-- BEGIN Data extract --
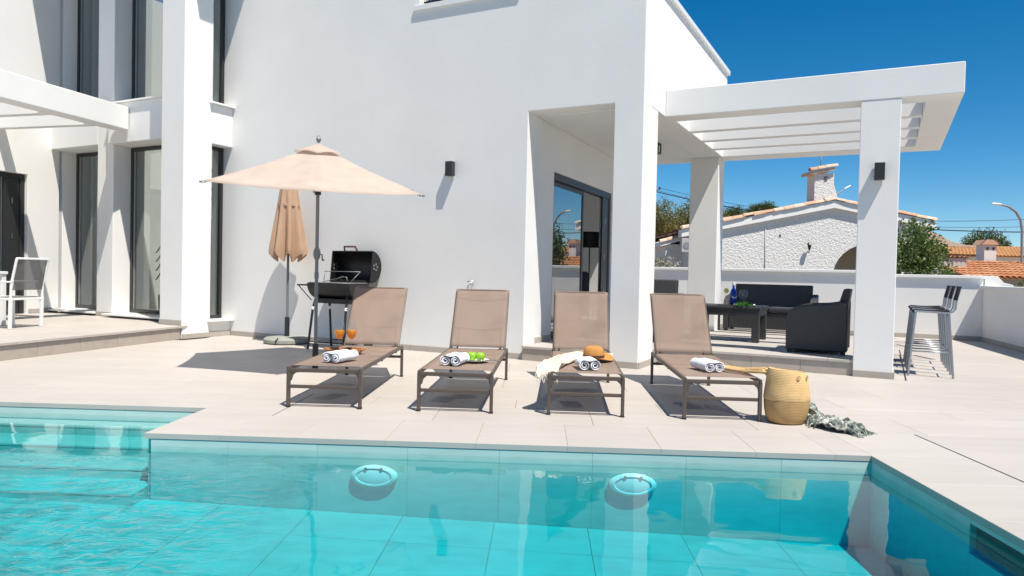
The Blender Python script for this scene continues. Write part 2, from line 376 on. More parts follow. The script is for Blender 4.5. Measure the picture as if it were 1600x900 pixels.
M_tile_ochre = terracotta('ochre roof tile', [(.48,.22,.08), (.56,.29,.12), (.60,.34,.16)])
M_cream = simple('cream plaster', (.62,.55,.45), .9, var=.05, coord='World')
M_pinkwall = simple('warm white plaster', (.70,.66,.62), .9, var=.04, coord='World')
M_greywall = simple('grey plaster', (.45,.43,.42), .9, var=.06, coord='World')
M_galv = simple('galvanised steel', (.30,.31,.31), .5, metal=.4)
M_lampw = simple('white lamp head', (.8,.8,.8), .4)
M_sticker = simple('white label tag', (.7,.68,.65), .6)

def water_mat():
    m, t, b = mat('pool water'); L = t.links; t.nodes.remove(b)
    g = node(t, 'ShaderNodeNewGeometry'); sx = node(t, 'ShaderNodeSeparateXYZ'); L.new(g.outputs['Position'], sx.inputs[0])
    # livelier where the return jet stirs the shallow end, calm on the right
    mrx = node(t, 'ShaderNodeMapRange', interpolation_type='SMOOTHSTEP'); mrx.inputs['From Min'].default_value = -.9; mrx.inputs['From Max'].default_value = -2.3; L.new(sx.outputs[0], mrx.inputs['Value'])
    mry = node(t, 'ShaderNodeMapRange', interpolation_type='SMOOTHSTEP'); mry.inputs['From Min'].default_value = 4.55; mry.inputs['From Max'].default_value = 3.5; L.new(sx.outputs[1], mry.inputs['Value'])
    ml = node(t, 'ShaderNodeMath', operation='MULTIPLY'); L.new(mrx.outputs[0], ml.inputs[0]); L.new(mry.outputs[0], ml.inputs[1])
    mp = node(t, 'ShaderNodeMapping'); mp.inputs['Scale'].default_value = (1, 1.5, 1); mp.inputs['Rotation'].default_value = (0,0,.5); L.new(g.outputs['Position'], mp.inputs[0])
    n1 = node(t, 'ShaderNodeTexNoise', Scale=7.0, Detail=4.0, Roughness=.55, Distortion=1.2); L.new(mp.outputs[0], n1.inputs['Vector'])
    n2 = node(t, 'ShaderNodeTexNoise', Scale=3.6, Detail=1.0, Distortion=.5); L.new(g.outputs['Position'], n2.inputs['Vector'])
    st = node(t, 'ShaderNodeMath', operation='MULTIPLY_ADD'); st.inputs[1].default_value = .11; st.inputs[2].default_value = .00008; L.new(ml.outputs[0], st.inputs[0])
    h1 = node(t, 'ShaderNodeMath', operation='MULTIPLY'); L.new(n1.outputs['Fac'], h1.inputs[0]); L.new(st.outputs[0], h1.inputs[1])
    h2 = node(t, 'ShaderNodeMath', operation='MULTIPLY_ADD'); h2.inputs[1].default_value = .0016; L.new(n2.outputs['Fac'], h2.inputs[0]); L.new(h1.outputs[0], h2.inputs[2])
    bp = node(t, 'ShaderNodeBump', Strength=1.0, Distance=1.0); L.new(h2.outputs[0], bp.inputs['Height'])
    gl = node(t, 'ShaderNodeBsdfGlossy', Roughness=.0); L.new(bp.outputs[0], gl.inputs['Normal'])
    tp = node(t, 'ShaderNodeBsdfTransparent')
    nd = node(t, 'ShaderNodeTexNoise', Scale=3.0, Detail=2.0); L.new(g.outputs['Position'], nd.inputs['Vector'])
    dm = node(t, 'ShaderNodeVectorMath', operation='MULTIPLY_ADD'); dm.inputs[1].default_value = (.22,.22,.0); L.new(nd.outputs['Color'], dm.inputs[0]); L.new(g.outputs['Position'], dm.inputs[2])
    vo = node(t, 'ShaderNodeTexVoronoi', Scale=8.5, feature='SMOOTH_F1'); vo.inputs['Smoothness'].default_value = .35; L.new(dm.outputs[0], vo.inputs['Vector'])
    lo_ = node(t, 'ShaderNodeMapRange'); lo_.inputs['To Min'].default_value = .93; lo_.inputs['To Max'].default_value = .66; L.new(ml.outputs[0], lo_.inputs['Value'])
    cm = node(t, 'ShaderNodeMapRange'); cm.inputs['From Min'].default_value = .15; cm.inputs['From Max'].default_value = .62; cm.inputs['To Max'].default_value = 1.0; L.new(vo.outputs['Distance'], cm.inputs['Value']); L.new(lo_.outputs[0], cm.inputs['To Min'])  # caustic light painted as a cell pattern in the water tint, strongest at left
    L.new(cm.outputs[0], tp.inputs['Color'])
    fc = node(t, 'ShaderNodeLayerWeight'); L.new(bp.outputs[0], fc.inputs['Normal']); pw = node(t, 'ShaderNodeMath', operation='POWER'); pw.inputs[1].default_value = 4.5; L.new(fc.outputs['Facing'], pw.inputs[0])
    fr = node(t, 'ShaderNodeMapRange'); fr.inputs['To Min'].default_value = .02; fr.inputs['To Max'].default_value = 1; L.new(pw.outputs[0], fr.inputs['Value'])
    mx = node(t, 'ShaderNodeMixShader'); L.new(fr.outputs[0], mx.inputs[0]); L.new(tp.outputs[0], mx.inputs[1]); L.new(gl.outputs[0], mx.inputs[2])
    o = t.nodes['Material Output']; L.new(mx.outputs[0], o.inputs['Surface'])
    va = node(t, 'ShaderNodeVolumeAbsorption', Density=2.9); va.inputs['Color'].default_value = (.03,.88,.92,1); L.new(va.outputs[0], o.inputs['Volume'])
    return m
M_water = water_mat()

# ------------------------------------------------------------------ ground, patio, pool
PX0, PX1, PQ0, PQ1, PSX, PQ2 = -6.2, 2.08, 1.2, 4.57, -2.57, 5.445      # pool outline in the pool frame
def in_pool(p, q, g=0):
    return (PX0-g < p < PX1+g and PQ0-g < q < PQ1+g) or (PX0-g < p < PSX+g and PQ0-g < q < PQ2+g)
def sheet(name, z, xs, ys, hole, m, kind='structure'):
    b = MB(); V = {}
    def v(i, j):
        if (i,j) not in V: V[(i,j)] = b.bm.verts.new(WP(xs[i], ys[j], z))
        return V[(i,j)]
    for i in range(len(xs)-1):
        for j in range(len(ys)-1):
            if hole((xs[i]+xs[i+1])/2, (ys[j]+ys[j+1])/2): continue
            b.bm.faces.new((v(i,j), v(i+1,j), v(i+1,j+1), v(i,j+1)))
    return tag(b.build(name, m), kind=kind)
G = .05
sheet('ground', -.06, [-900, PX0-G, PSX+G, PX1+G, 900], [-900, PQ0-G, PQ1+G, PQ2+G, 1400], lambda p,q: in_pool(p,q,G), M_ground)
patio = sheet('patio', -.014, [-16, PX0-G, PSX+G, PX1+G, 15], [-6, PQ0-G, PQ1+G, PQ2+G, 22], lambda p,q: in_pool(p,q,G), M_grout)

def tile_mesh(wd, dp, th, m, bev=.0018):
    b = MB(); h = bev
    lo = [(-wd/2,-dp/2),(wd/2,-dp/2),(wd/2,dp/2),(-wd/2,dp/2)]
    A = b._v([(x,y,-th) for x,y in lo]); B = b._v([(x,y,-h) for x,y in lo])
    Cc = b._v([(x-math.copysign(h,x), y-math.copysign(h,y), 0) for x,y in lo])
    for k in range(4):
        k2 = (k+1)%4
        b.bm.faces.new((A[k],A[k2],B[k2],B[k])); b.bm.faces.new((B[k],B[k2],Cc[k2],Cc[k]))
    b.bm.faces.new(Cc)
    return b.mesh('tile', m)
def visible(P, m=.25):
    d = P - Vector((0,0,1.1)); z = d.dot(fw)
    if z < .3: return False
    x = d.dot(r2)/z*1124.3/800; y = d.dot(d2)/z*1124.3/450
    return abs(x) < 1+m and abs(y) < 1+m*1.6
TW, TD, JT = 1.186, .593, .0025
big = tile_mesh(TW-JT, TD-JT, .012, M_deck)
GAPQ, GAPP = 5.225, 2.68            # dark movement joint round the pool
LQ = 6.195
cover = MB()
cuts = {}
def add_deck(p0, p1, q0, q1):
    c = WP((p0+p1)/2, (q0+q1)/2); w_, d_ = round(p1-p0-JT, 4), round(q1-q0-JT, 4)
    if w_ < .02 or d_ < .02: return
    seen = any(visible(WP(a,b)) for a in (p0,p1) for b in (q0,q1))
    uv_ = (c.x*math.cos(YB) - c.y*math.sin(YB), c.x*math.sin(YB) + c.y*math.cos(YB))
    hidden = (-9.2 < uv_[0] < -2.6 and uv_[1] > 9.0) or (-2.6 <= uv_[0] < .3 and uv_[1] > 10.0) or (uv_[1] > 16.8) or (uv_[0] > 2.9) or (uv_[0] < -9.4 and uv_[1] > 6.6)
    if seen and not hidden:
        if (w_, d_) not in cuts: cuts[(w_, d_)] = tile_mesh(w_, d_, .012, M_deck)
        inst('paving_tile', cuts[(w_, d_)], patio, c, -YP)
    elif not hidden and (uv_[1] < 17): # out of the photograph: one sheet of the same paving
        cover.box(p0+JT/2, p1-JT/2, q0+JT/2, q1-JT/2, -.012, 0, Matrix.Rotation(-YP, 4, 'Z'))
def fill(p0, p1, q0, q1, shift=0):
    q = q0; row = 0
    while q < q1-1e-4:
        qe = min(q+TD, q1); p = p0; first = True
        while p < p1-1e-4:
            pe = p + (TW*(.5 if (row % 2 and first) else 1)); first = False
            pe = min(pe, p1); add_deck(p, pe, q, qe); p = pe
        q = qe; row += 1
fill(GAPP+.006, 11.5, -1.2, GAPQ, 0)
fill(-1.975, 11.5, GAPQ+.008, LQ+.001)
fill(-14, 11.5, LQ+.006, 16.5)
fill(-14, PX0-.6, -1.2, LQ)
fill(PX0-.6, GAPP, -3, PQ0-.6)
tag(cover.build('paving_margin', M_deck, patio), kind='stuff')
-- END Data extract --
→ **Short problem**
Reproduce the data above word for word from its first line through the line that holds "M_sticker = simple('white", both ends included; skip pictures.

→ **Reply**
The Blender Python script for this scene continues. Write part 2, from line 376 on. More parts follow. The script is for Blender 4.5. Measure the picture as if it were 1600x900 pixels.
M_tile_ochre = terracotta('ochre roof tile', [(.48,.22,.08), (.56,.29,.12), (.60,.34,.16)])
M_cream = simple('cream plaster', (.62,.55,.45), .9, var=.05, coord='World')
M_pinkwall = simple('warm white plaster', (.70,.66,.62), .9, var=.04, coord='World')
M_greywall = simple('grey plaster', (.45,.43,.42), .9, var=.06, coord='World')
M_galv = simple('galvanised steel', (.30,.31,.31), .5, metal=.4)
M_lampw = simple('white lamp head', (.8,.8,.8), .4)
M_sticker = simple('white label tag', (.7,.68,.65), .6)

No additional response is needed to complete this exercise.